Interestingly, a few years ago my wife had her identity stolen and a bunch of things put on a CC under her name. the charges were reversed, yadda yadda, but we wanted to take it further and nail the guy.  the CC company effectively said that this was simply the cost of doing business, and there was no intent to further pursue/prosecute it from their end.  Basically they just told the criminals they've got a very, very low chance of getting prosecuted, making it such a tempting target to continue to do more theft.  Part of those transaction fees are going to subsidize that cost of doing business.

I prefer to pay for everything possible with CC. It is very convenient for me to not have to carry cash plus I can track expenses. I do think most consumers have an idea of what it costs the vendor to accept CCs but maybe they don't factor in the Internet and equipment costs. That said, I still think accepting CCs is a cost of doing business. I can understand a small vendor having a sign up saying they only accept cash but for some reason I find it annoying when a place has a sign up saying they charge less when you pay with cash. Locally there is a place that does this for a commodity you can buy at various places. Their cost, even at their "reduced cash price" is higher than you can buy it elsewhere and pay however you want.

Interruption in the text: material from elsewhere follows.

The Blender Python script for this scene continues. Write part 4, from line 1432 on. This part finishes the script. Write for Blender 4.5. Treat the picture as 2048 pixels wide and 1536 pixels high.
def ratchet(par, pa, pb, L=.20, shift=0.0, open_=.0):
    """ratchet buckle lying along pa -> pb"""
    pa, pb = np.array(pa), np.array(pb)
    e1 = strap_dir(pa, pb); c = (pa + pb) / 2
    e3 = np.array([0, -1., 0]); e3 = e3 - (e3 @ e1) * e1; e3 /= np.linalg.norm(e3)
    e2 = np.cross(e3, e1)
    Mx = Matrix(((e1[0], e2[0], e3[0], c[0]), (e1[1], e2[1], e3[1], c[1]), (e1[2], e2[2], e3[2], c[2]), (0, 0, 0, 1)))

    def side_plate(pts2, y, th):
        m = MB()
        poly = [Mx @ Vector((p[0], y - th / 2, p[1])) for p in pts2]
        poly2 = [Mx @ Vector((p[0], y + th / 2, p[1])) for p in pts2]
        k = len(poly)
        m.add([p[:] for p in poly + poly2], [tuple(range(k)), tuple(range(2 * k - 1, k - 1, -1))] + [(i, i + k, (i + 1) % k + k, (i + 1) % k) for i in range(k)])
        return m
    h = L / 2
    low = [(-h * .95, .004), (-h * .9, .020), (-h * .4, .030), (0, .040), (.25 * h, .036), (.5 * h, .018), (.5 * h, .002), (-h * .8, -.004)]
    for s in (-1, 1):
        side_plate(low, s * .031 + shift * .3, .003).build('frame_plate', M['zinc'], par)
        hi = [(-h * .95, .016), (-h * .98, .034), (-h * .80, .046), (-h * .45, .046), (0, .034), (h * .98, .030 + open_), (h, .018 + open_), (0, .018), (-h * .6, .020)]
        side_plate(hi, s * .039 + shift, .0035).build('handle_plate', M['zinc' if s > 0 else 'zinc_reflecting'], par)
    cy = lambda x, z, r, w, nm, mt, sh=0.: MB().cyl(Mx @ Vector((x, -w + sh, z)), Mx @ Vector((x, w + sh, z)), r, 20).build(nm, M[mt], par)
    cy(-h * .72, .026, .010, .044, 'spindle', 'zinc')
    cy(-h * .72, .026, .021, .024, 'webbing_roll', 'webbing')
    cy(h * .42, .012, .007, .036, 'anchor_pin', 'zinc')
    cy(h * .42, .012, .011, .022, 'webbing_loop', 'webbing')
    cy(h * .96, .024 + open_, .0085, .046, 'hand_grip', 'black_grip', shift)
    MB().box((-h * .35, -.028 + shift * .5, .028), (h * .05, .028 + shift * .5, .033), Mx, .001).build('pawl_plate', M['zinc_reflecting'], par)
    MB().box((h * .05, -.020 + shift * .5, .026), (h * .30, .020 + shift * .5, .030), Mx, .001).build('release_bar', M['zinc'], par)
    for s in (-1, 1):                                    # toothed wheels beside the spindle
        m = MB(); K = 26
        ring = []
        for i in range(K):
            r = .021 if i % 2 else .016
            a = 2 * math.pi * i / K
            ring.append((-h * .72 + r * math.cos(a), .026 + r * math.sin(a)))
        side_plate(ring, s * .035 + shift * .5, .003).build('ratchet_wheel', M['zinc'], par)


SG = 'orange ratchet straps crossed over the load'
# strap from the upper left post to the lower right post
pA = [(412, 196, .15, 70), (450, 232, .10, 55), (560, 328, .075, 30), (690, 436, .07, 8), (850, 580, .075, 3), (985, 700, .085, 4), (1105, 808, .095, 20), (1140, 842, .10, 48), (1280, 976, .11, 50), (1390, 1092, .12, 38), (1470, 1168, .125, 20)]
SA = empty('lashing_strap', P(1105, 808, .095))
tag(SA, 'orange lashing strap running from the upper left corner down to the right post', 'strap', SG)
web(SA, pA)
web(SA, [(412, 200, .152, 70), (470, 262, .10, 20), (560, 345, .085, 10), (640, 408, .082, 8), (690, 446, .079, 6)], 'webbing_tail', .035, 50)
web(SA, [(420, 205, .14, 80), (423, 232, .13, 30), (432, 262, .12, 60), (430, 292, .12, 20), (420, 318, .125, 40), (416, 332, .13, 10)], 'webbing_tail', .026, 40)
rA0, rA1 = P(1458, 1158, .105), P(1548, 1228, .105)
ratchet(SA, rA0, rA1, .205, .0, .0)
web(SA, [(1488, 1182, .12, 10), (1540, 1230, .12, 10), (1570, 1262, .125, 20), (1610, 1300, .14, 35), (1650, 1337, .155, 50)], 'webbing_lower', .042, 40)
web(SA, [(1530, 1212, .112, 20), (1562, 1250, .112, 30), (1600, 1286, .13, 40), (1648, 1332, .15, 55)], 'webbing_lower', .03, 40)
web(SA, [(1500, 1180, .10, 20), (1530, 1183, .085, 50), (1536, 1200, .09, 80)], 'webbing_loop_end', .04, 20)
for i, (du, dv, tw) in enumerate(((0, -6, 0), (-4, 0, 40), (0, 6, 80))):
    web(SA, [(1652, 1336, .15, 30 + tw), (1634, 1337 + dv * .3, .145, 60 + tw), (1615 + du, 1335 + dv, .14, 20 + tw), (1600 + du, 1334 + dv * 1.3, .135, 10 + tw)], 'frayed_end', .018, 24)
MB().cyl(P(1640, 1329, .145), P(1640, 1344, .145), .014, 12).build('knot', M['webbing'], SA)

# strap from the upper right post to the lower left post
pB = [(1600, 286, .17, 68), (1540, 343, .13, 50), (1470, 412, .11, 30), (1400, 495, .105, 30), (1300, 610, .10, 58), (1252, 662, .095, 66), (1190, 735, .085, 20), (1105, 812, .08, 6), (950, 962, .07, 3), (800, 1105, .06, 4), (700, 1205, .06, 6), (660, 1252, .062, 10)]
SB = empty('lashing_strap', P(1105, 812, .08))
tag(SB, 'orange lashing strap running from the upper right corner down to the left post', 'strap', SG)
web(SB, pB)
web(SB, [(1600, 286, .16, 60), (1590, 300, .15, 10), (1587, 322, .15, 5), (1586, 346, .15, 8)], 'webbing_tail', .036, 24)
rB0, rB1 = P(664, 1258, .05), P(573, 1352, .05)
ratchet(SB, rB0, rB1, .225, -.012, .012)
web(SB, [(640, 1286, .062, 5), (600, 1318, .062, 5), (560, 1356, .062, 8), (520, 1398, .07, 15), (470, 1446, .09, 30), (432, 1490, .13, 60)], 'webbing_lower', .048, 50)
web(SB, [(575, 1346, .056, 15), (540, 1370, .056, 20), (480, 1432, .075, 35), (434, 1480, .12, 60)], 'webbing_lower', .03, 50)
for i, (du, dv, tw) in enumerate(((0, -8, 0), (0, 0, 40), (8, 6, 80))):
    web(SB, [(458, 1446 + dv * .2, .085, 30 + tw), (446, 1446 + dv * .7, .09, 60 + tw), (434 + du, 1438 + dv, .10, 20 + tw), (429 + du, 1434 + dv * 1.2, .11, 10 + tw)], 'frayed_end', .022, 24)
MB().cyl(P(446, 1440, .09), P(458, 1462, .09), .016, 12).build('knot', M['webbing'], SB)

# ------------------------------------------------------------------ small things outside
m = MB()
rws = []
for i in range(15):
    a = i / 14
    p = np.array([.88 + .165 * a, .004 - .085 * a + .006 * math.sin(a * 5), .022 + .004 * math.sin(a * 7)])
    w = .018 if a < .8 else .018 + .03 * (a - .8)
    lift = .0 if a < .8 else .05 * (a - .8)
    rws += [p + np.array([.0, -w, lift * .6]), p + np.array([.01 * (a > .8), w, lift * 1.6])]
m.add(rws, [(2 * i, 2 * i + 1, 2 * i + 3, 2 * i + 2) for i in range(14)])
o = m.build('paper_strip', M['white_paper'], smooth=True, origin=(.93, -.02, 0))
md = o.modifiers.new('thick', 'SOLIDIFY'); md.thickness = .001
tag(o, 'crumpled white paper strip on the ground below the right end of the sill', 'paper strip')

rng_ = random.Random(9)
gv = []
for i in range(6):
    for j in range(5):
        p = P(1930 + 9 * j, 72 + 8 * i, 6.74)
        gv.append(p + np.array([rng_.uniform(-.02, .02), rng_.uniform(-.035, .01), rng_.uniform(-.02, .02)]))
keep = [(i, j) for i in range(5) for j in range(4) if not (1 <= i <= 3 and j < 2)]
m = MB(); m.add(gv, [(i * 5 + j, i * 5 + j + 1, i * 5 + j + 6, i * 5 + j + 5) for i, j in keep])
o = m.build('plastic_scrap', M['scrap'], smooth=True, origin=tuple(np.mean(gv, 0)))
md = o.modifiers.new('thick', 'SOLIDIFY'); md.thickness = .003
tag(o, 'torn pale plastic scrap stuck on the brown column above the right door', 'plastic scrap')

I am also the customer who would not be incented to pay cash for the possibility of winning a basket of goodies. I look at those giveaways as a way for the store to collect my personal information for the mailing database.

Where I live, I have not found stores willing to offer a discount either when I buy in bulk, buy an expensive item or pay in cash especially for an expensive item. I have asked! I can't see a store lowering their prices overall if they decided to not accept CCs - I think most would simply keep prices where they are and pocket the difference.

Keep us posted on how you decide to handle this. It would be interesting to see the response down the road if you decide to offer a cash discount to see if it caused confusion with the customers (I.e. how much time do you take out of the day explaining the specifics to customers) or if they seem to really love it and it maybe boosts your sales.

"...but for some reason I find it annoying when a place has a sign up saying they charge less when you pay with cash."

I also think consumers would be annoyed with the reverse -- getting hit with a credit card usage fee during checkout. I think it's pretty well understood that by and large we're a plastic-using society (for better or worse), there is a price to pay for that convenience, and it's expected that companies factor those costs into the price of doing business.

There's a regional liquor store that offers a 5% discount if you pay with cash or debit card. The cashiers consistently mention this at checkout and signs are posted everywhere. Customers love this. This offer (along with a great product selection) is effectively building customer loyalty.

I think it's also important to consider the cost of accepting cash, as it is a real expense and it grows especially with multiple stores, and high cash volumes.  These include transporting cash deposits to the bank, the cost of internal and external theft, banking fee's (at least here, it's common practice to charge fee's for monthly cash deposits exceeding $10,000).

From the consumer standpoint I'd pick your option A.

Debit cards rule here in the Netherlands.  Credit cards are only wielded by tourists. But I still prefer to pay cash, and would appreciate a discount for cash.  I think more of us should do so just to publicise the point that the banks are getting rich on transaction charges.